For those who think that the Old Testament of the Bible is about wrath, while the New Testament is about grace, Deuteronomy 9 stands to be reckoned with. Here the Israelites are on the brink of entering the promised land, and Moses is giving them the magnum opus of all sermons. What is more than clear in the passage is that the Israelites are not going into the promised land on their own merit.
Verses 4-6 repeat three times that it is not because of the righteousness of the Israelites that they are entering the land. In fact, as the passage goes on to recount, the Israelites have not been very righteous at all. At almost every point they’ve been rebellious.
Yet God is bringing them into the land because of the unrighteousness of the current inhabitants of the land and because of the oath he swore to Abraham, Isaac, and Jacob (v. 5).
This is indeed a picture of grace in the Old Testament. The Israelites were as unrighteous as the inhabitants of the land, yet God chose the Israelites as his special people out of his grace.
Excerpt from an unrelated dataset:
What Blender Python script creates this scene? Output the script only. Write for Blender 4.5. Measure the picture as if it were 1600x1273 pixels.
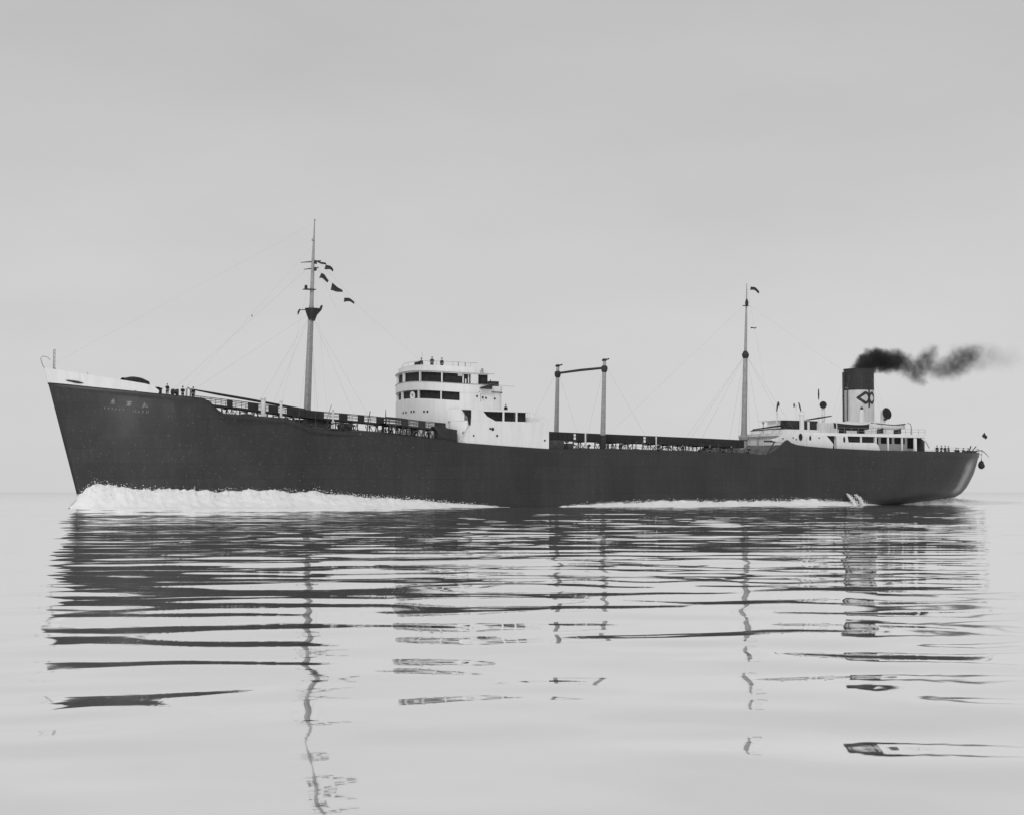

He would go before them and they would overtake a people that were stronger than them.
This should be a message to us today when we evaulate our lives in relation to God. Our actions, on the whole, should lead us straight to hell, if not through a hell on earth. Yet for some reason (think grace), he has allowed us to remain. Therefore, when evaluating tasks ahead of us, we should not be so concerned with our own abilities as much as whether or not we are following God.